#### [Problem statement]
The listing must be reproduced in full, exactly as it stands.

#### [Given material]
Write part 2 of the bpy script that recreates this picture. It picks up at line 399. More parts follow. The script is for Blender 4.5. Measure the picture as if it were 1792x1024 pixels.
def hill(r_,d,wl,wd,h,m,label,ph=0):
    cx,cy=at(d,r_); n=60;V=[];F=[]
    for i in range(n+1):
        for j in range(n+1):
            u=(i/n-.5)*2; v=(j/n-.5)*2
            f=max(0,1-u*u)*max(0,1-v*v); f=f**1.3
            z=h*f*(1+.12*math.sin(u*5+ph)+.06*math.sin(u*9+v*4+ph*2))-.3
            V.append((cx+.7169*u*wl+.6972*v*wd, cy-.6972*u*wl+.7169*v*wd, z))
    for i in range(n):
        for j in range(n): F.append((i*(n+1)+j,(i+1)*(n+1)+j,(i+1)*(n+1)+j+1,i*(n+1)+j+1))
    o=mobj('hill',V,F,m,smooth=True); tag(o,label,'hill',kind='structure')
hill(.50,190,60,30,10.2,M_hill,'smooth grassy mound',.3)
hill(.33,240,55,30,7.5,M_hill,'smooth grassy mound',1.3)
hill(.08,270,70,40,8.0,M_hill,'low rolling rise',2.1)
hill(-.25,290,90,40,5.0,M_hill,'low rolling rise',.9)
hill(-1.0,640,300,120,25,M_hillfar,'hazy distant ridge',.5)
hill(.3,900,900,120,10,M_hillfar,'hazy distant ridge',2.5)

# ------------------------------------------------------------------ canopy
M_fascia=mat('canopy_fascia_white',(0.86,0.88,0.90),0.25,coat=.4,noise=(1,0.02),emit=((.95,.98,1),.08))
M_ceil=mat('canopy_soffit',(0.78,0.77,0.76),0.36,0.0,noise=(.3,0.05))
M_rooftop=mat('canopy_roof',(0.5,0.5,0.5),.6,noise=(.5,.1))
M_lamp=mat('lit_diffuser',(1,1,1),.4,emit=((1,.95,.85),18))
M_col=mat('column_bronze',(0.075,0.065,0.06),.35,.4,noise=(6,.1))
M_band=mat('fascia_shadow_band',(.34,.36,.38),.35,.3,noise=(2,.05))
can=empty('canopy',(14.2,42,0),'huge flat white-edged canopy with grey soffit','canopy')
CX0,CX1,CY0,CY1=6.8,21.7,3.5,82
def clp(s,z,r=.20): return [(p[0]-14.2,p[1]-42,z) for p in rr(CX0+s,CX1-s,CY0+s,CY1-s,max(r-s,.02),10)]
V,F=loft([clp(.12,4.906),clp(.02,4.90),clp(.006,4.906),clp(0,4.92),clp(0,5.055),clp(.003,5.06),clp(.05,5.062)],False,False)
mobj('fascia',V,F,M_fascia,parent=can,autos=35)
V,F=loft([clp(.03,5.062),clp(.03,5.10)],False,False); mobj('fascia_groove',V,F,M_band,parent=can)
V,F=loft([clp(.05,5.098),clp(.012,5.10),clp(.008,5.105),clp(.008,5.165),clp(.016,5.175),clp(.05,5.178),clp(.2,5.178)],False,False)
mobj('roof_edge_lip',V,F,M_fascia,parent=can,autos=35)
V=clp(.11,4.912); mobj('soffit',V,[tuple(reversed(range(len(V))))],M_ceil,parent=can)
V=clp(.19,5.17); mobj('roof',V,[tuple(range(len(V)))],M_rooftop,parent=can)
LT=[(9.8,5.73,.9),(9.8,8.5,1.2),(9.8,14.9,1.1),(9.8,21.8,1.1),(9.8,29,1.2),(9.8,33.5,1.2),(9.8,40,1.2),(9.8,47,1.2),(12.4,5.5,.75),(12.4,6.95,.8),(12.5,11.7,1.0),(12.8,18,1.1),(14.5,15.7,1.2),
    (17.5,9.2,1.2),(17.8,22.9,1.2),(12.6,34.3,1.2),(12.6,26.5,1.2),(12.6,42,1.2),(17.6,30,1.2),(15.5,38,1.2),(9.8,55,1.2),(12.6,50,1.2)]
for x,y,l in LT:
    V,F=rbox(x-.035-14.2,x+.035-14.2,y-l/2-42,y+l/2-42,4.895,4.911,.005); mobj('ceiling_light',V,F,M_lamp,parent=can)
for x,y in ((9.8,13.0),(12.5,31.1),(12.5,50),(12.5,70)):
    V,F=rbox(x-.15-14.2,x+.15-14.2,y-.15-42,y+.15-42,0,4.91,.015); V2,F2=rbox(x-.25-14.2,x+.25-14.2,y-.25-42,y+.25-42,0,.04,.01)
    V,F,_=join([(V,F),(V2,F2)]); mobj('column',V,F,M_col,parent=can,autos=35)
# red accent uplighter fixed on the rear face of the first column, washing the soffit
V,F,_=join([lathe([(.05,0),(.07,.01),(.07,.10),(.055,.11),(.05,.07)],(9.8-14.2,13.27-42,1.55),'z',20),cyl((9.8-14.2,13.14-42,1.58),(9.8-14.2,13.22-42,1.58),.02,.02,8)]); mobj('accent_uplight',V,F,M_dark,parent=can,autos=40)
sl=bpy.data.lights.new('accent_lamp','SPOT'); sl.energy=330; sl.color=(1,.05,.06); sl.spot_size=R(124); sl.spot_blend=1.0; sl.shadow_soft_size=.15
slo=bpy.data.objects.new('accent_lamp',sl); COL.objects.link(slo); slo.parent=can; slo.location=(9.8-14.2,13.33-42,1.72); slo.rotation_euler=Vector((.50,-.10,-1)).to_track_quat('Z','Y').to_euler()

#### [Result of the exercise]
Write part 2 of the bpy script that recreates this picture. It picks up at line 399. More parts follow. The script is for Blender 4.5. Measure the picture as if it were 1792x1024 pixels.
def hill(r_,d,wl,wd,h,m,label,ph=0):
    cx,cy=at(d,r_); n=60;V=[];F=[]
    for i in range(n+1):
        for j in range(n+1):
            u=(i/n-.5)*2; v=(j/n-.5)*2
            f=max(0,1-u*u)*max(0,1-v*v); f=f**1.3
            z=h*f*(1+.12*math.sin(u*5+ph)+.06*math.sin(u*9+v*4+ph*2))-.3
            V.append((cx+.7169*u*wl+.6972*v*wd, cy-.6972*u*wl+.7169*v*wd, z))
    for i in range(n):
        for j in range(n): F.append((i*(n+1)+j,(i+1)*(n+1)+j,(i+1)*(n+1)+j+1,i*(n+1)+j+1))
    o=mobj('hill',V,F,m,smooth=True); tag(o,label,'hill',kind='structure')
hill(.50,190,60,30,10.2,M_hill,'smooth grassy mound',.3)
hill(.33,240,55,30,7.5,M_hill,'smooth grassy mound',1.3)
hill(.08,270,70,40,8.0,M_hill,'low rolling rise',2.1)
hill(-.25,290,90,40,5.0,M_hill,'low rolling rise',.9)
hill(-1.0,640,300,120,25,M_hillfar,'hazy distant ridge',.5)
hill(.3,900,900,120,10,M_hillfar,'hazy distant ridge',2.5)

# ------------------------------------------------------------------ canopy
M_fascia=mat('canopy_fascia_white',(0.86,0.88,0.90),0.25,coat=.4,noise=(1,0.02),emit=((.95,.98,1),.08))
M_ceil=mat('canopy_soffit',(0.78,0.77,0.76),0.36,0.0,noise=(.3,0.05))
M_rooftop=mat('canopy_roof',(0.5,0.5,0.5),.6,noise=(.5,.1))
M_lamp=mat('lit_diffuser',(1,1,1),.4,emit=((1,.95,.85),18))
M_col=mat('column_bronze',(0.075,0.065,0.06),.35,.4,noise=(6,.1))
M_band=mat('fascia_shadow_band',(.34,.36,.38),.35,.3,noise=(2,.05))
can=empty('canopy',(14.2,42,0),'huge flat white-edged canopy with grey soffit','canopy')
CX0,CX1,CY0,CY1=6.8,21.7,3.5,82
def clp(s,z,r=.20): return [(p[0]-14.2,p[1]-42,z) for p in rr(CX0+s,CX1-s,CY0+s,CY1-s,max(r-s,.02),10)]
V,F=loft([clp(.12,4.906),clp(.02,4.90),clp(.006,4.906),clp(0,4.92),clp(0,5.055),clp(.003,5.06),clp(.05,5.062)],False,False)
mobj('fascia',V,F,M_fascia,parent=can,autos=35)
V,F=loft([clp(.03,5.062),clp(.03,5.10)],False,False); mobj('fascia_groove',V,F,M_band,parent=can)
V,F=loft([clp(.05,5.098),clp(.012,5.10),clp(.008,5.105),clp(.008,5.165),clp(.016,5.175),clp(.05,5.178),clp(.2,5.178)],False,False)
mobj('roof_edge_lip',V,F,M_fascia,parent=can,autos=35)
V=clp(.11,4.912); mobj('soffit',V,[tuple(reversed(range(len(V))))],M_ceil,parent=can)
V=clp(.19,5.17); mobj('roof',V,[tuple(range(len(V)))],M_rooftop,parent=can)
LT=[(9.8,5.73,.9),(9.8,8.5,1.2),(9.8,14.9,1.1),(9.8,21.8,1.1),(9.8,29,1.2),(9.8,33.5,1.2),(9.8,40,1.2),(9.8,47,1.2),(12.4,5.5,.75),(12.4,6.95,.8),(12.5,11.7,1.0),(12.8,18,1.1),(14.5,15.7,1.2),
    (17.5,9.2,1.2),(17.8,22.9,1.2),(12.6,34.3,1.2),(12.6,26.5,1.2),(12.6,42,1.2),(17.6,30,1.2),(15.5,38,1.2),(9.8,55,1.2),(12.6,50,1.2)]
for x,y,l in LT:
    V,F=rbox(x-.035-14.2,x+.035-14.2,y-l/2-42,y+l/2-42,4.895,4.911,.005); mobj('ceiling_light',V,F,M_lamp,parent=can)
for x,y in ((9.8,13.0),(12.5,31.1),(12.5,50),(12.5,70)):
    V,F=rbox(x-.15-14.2,x+.15-14.2,y-.15-42,y+.15-42,0,4.91,.015); V2,F2=rbox(x-.25-14.2,x+.25-14.2,y-.25-42,y+.25-42,0,.04,.01)
    V,F,_=join([(V,F),(V2,F2)]); mobj('column',V,F,M_col,parent=can,autos=35)
# red accent uplighter fixed on the rear face of the first column, washing the soffit
V,F,_=join([lathe([(.05,0),(.07,.01),(.07,.10),(.055,.11),(.05,.07)],(9.8-14.2,13.27-42,1.55),'z',20),cyl((9.8-14.2,13.14-42,1.58),(9.8-14.2,13.22-42,1.58),.02,.02,8)]); mobj('accent_uplight',V,F,M_dark,parent=can,autos=40)
sl=bpy.data.lights.new('accent_lamp','SPOT'); sl.energy=330; sl.color=(1,.05,.06); sl.spot_size=R(124); sl.spot_blend=1.0; sl.shadow_soft_size=.15
slo=bpy.data.objects.new('accent_lamp',sl); COL.objects.link(slo); slo.parent=can; slo.location=(9.8-14.2,13.33-42,1.72); slo.rotation_euler=Vector((.50,-.10,-1)).to_track_quat('Z','Y').to_euler()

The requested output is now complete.